[START Entries shown]

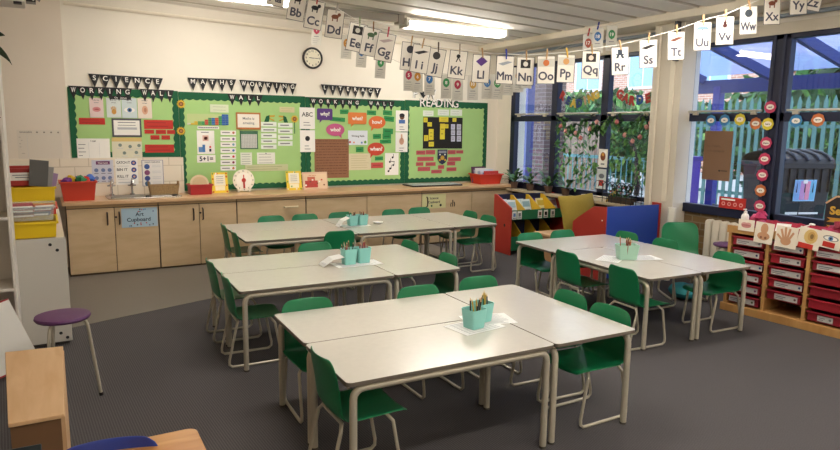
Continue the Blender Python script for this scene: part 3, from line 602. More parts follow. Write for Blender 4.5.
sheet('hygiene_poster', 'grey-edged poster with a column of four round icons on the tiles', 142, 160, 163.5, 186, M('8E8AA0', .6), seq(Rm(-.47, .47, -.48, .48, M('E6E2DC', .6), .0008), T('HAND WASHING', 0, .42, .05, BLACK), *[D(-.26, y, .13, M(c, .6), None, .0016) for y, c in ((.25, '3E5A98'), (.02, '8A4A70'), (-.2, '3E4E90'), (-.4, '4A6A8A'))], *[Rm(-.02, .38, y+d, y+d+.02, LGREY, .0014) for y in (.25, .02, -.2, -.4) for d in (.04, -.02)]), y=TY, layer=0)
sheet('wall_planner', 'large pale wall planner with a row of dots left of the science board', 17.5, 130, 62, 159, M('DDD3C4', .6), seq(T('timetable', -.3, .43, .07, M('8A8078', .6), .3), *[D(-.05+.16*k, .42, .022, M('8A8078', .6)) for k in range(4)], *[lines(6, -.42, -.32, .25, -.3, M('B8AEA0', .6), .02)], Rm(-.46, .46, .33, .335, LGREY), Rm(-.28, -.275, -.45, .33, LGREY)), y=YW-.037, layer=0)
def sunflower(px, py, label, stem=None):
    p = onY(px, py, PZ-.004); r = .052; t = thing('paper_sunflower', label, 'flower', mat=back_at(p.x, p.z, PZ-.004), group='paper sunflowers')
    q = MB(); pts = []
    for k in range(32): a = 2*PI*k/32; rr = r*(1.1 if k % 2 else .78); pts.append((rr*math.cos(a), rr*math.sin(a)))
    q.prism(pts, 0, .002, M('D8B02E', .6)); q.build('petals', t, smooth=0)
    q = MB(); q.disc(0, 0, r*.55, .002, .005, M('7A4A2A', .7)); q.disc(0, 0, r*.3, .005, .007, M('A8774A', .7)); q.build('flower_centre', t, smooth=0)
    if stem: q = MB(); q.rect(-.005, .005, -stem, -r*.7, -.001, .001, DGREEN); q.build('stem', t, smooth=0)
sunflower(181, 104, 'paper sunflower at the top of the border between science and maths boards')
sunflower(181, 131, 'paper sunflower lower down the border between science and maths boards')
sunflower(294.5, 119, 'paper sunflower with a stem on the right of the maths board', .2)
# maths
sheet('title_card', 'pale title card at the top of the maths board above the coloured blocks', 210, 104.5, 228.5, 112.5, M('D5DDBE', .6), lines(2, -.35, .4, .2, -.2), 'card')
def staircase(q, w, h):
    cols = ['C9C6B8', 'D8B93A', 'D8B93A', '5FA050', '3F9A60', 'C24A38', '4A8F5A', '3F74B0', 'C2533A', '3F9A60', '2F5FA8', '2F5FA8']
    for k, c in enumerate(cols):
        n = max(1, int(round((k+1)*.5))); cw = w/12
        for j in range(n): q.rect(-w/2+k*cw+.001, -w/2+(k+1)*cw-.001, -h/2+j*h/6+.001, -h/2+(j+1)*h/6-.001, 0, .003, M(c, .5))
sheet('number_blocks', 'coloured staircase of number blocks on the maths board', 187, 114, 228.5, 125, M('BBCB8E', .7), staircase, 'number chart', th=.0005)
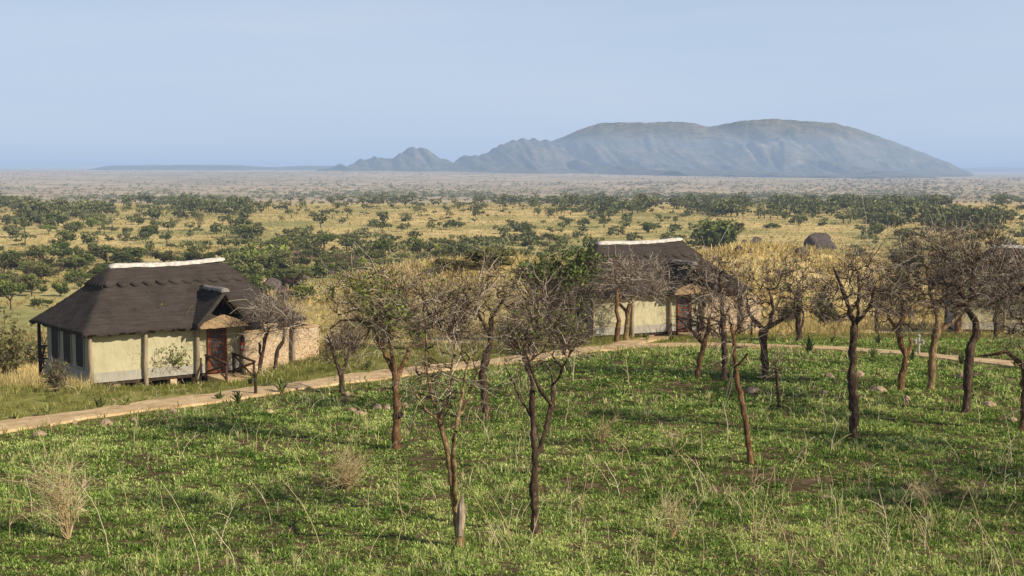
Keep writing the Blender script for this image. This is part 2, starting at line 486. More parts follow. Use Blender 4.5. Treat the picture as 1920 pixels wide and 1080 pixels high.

[END Entries shown]

* **Exercise requirements**
Set down all the data again exactly as above, pictures excluded.

* **Solution for this task**
Continue the Blender Python script for this scene: part 3, from line 602. More parts follow. Write for Blender 4.5.
sheet('hygiene_poster', 'grey-edged poster with a column of four round icons on the tiles', 142, 160, 163.5, 186, M('8E8AA0', .6), seq(Rm(-.47, .47, -.48, .48, M('E6E2DC', .6), .0008), T('HAND WASHING', 0, .42, .05, BLACK), *[D(-.26, y, .13, M(c, .6), None, .0016) for y, c in ((.25, '3E5A98'), (.02, '8A4A70'), (-.2, '3E4E90'), (-.4, '4A6A8A'))], *[Rm(-.02, .38, y+d, y+d+.02, LGREY, .0014) for y in (.25, .02, -.2, -.4) for d in (.04, -.02)]), y=TY, layer=0)
sheet('wall_planner', 'large pale wall planner with a row of dots left of the science board', 17.5, 130, 62, 159, M('DDD3C4', .6), seq(T('timetable', -.3, .43, .07, M('8A8078', .6), .3), *[D(-.05+.16*k, .42, .022, M('8A8078', .6)) for k in range(4)], *[lines(6, -.42, -.32, .25, -.3, M('B8AEA0', .6), .02)], Rm(-.46, .46, .33, .335, LGREY), Rm(-.28, -.275, -.45, .33, LGREY)), y=YW-.037, layer=0)
def sunflower(px, py, label, stem=None):
    p = onY(px, py, PZ-.004); r = .052; t = thing('paper_sunflower', label, 'flower', mat=back_at(p.x, p.z, PZ-.004), group='paper sunflowers')
    q = MB(); pts = []
    for k in range(32): a = 2*PI*k/32; rr = r*(1.1 if k % 2 else .78); pts.append((rr*math.cos(a), rr*math.sin(a)))
    q.prism(pts, 0, .002, M('D8B02E', .6)); q.build('petals', t, smooth=0)
    q = MB(); q.disc(0, 0, r*.55, .002, .005, M('7A4A2A', .7)); q.disc(0, 0, r*.3, .005, .007, M('A8774A', .7)); q.build('flower_centre', t, smooth=0)
    if stem: q = MB(); q.rect(-.005, .005, -stem, -r*.7, -.001, .001, DGREEN); q.build('stem', t, smooth=0)
sunflower(181, 104, 'paper sunflower at the top of the border between science and maths boards')
sunflower(181, 131, 'paper sunflower lower down the border between science and maths boards')
sunflower(294.5, 119, 'paper sunflower with a stem on the right of the maths board', .2)
# maths
sheet('title_card', 'pale title card at the top of the maths board above the coloured blocks', 210, 104.5, 228.5, 112.5, M('D5DDBE', .6), lines(2, -.35, .4, .2, -.2), 'card')
def staircase(q, w, h):
    cols = ['C9C6B8', 'D8B93A', 'D8B93A', '5FA050', '3F9A60', 'C24A38', '4A8F5A', '3F74B0', 'C2533A', '3F9A60', '2F5FA8', '2F5FA8']
    for k, c in enumerate(cols):
        n = max(1, int(round((k+1)*.5))); cw = w/12
        for j in range(n): q.rect(-w/2+k*cw+.001, -w/2+(k+1)*cw-.001, -h/2+j*h/6+.001, -h/2+(j+1)*h/6-.001, 0, .003, M(c, .5))
sheet('number_blocks', 'coloured staircase of number blocks on the maths board', 187, 114, 228.5, 125, M('BBCB8E', .7), staircase, 'number chart', th=.0005)
Keep writing the Blender script for this image. This is part 2, starting at line 486. More parts follow. Use Blender 4.5. Treat the picture as 1920 pixels wide and 1080 pixels high.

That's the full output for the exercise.